— start of Data extract —

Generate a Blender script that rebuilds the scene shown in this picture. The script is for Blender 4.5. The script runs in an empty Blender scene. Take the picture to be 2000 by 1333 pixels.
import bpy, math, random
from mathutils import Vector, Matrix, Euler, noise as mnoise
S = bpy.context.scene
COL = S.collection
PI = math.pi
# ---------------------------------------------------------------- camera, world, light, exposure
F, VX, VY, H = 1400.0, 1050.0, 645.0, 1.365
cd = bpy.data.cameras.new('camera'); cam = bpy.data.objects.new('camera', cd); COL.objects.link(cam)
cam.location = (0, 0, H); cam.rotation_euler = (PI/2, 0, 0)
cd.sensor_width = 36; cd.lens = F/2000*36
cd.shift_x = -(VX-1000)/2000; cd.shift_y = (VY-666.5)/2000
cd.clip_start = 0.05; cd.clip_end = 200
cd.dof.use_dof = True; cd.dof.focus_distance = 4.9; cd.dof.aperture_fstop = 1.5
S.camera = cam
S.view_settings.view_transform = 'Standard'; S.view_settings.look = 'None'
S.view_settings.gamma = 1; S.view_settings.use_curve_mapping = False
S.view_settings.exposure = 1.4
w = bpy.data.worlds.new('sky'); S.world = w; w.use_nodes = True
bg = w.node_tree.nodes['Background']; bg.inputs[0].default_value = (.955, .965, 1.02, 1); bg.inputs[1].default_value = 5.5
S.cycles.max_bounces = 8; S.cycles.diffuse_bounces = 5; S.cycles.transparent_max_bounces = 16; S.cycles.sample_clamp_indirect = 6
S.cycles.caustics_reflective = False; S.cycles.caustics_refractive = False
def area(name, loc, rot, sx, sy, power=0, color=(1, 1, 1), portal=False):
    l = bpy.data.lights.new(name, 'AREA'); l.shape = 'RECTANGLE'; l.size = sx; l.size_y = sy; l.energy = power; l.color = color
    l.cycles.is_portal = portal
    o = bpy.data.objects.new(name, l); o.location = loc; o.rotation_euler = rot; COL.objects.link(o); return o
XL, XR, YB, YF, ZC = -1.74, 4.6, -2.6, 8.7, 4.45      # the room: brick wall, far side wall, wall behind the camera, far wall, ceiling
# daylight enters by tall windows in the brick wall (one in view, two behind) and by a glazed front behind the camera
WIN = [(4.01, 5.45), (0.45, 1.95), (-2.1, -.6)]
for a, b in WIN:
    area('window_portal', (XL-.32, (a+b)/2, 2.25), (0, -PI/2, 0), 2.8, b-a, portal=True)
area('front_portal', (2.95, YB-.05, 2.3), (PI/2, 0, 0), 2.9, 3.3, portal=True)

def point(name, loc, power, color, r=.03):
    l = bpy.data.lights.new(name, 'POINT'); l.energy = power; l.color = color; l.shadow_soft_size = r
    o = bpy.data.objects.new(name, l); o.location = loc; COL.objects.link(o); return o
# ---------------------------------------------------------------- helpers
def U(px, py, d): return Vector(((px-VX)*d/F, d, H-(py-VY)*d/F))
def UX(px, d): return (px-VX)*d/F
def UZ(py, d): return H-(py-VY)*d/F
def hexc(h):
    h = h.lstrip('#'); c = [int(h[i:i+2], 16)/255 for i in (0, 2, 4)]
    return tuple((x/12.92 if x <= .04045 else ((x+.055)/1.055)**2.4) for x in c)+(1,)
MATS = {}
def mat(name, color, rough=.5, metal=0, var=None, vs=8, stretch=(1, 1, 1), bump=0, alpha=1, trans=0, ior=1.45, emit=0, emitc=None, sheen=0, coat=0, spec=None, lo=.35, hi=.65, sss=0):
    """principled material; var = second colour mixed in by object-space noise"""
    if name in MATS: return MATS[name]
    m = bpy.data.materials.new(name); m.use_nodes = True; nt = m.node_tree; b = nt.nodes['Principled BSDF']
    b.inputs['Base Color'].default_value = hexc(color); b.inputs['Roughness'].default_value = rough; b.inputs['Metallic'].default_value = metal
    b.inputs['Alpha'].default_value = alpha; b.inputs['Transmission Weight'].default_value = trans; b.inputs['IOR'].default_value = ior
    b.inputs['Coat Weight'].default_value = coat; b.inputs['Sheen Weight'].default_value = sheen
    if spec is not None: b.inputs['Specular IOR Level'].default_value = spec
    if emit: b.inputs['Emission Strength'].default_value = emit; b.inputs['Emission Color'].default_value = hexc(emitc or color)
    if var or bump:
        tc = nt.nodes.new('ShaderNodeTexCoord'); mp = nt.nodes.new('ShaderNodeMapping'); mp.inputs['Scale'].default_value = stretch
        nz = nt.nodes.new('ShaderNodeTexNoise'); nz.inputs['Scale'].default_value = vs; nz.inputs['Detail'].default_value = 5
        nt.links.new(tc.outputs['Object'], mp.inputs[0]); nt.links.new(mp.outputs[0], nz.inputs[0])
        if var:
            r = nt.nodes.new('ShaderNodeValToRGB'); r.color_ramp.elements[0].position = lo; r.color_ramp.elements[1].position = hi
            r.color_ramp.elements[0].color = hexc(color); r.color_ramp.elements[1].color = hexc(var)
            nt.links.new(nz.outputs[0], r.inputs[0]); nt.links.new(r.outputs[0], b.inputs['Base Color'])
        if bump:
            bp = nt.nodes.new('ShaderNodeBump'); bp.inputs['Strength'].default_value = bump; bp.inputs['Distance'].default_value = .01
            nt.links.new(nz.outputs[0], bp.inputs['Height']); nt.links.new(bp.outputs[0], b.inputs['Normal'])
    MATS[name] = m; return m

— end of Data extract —

Quote each line of the listing above exactly.

Generate a Blender script that rebuilds the scene shown in this picture. The script is for Blender 4.5. The script runs in an empty Blender scene. Take the picture to be 2000 by 1333 pixels.
import bpy, math, random
from mathutils import Vector, Matrix, Euler, noise as mnoise
S = bpy.context.scene
COL = S.collection
PI = math.pi
# ---------------------------------------------------------------- camera, world, light, exposure
F, VX, VY, H = 1400.0, 1050.0, 645.0, 1.365
cd = bpy.data.cameras.new('camera'); cam = bpy.data.objects.new('camera', cd); COL.objects.link(cam)
cam.location = (0, 0, H); cam.rotation_euler = (PI/2, 0, 0)
cd.sensor_width = 36; cd.lens = F/2000*36
cd.shift_x = -(VX-1000)/2000; cd.shift_y = (VY-666.5)/2000
cd.clip_start = 0.05; cd.clip_end = 200
cd.dof.use_dof = True; cd.dof.focus_distance = 4.9; cd.dof.aperture_fstop = 1.5
S.camera = cam
S.view_settings.view_transform = 'Standard'; S.view_settings.look = 'None'
S.view_settings.gamma = 1; S.view_settings.use_curve_mapping = False
S.view_settings.exposure = 1.4
w = bpy.data.worlds.new('sky'); S.world = w; w.use_nodes = True
bg = w.node_tree.nodes['Background']; bg.inputs[0].default_value = (.955, .965, 1.02, 1); bg.inputs[1].default_value = 5.5
S.cycles.max_bounces = 8; S.cycles.diffuse_bounces = 5; S.cycles.transparent_max_bounces = 16; S.cycles.sample_clamp_indirect = 6
S.cycles.caustics_reflective = False; S.cycles.caustics_refractive = False
def area(name, loc, rot, sx, sy, power=0, color=(1, 1, 1), portal=False):
    l = bpy.data.lights.new(name, 'AREA'); l.shape = 'RECTANGLE'; l.size = sx; l.size_y = sy; l.energy = power; l.color = color
    l.cycles.is_portal = portal
    o = bpy.data.objects.new(name, l); o.location = loc; o.rotation_euler = rot; COL.objects.link(o); return o
XL, XR, YB, YF, ZC = -1.74, 4.6, -2.6, 8.7, 4.45      # the room: brick wall, far side wall, wall behind the camera, far wall, ceiling
# daylight enters by tall windows in the brick wall (one in view, two behind) and by a glazed front behind the camera
WIN = [(4.01, 5.45), (0.45, 1.95), (-2.1, -.6)]
for a, b in WIN:
    area('window_portal', (XL-.32, (a+b)/2, 2.25), (0, -PI/2, 0), 2.8, b-a, portal=True)
area('front_portal', (2.95, YB-.05, 2.3), (PI/2, 0, 0), 2.9, 3.3, portal=True)

def point(name, loc, power, color, r=.03):
    l = bpy.data.lights.new(name, 'POINT'); l.energy = power; l.color = color; l.shadow_soft_size = r
    o = bpy.data.objects.new(name, l); o.location = loc; COL.objects.link(o); return o
# ---------------------------------------------------------------- helpers
def U(px, py, d): return Vector(((px-VX)*d/F, d, H-(py-VY)*d/F))
def UX(px, d): return (px-VX)*d/F
def UZ(py, d): return H-(py-VY)*d/F
def hexc(h):
    h = h.lstrip('#'); c = [int(h[i:i+2], 16)/255 for i in (0, 2, 4)]
    return tuple((x/12.92 if x <= .04045 else ((x+.055)/1.055)**2.4) for x in c)+(1,)
MATS = {}
def mat(name, color, rough=.5, metal=0, var=None, vs=8, stretch=(1, 1, 1), bump=0, alpha=1, trans=0, ior=1.45, emit=0, emitc=None, sheen=0, coat=0, spec=None, lo=.35, hi=.65, sss=0):
    """principled material; var = second colour mixed in by object-space noise"""
    if name in MATS: return MATS[name]
    m = bpy.data.materials.new(name); m.use_nodes = True; nt = m.node_tree; b = nt.nodes['Principled BSDF']
    b.inputs['Base Color'].default_value = hexc(color); b.inputs['Roughness'].default_value = rough; b.inputs['Metallic'].default_value = metal
    b.inputs['Alpha'].default_value = alpha; b.inputs['Transmission Weight'].default_value = trans; b.inputs['IOR'].default_value = ior
    b.inputs['Coat Weight'].default_value = coat; b.inputs['Sheen Weight'].default_value = sheen
    if spec is not None: b.inputs['Specular IOR Level'].default_value = spec
    if emit: b.inputs['Emission Strength'].default_value = emit; b.inputs['Emission Color'].default_value = hexc(emitc or color)
    if var or bump:
        tc = nt.nodes.new('ShaderNodeTexCoord'); mp = nt.nodes.new('ShaderNodeMapping'); mp.inputs['Scale'].default_value = stretch
        nz = nt.nodes.new('ShaderNodeTexNoise'); nz.inputs['Scale'].default_value = vs; nz.inputs['Detail'].default_value = 5
        nt.links.new(tc.outputs['Object'], mp.inputs[0]); nt.links.new(mp.outputs[0], nz.inputs[0])
        if var:
            r = nt.nodes.new('ShaderNodeValToRGB'); r.color_ramp.elements[0].position = lo; r.color_ramp.elements[1].position = hi
            r.color_ramp.elements[0].color = hexc(color); r.color_ramp.elements[1].color = hexc(var)
            nt.links.new(nz.outputs[0], r.inputs[0]); nt.links.new(r.outputs[0], b.inputs['Base Color'])
        if bump:
            bp = nt.nodes.new('ShaderNodeBump'); bp.inputs['Strength'].default_value = bump; bp.inputs['Distance'].default_value = .01
            nt.links.new(nz.outputs[0], bp.inputs['Height']); nt.links.new(bp.outputs[0], b.inputs['Normal'])
    MATS[name] = m; return m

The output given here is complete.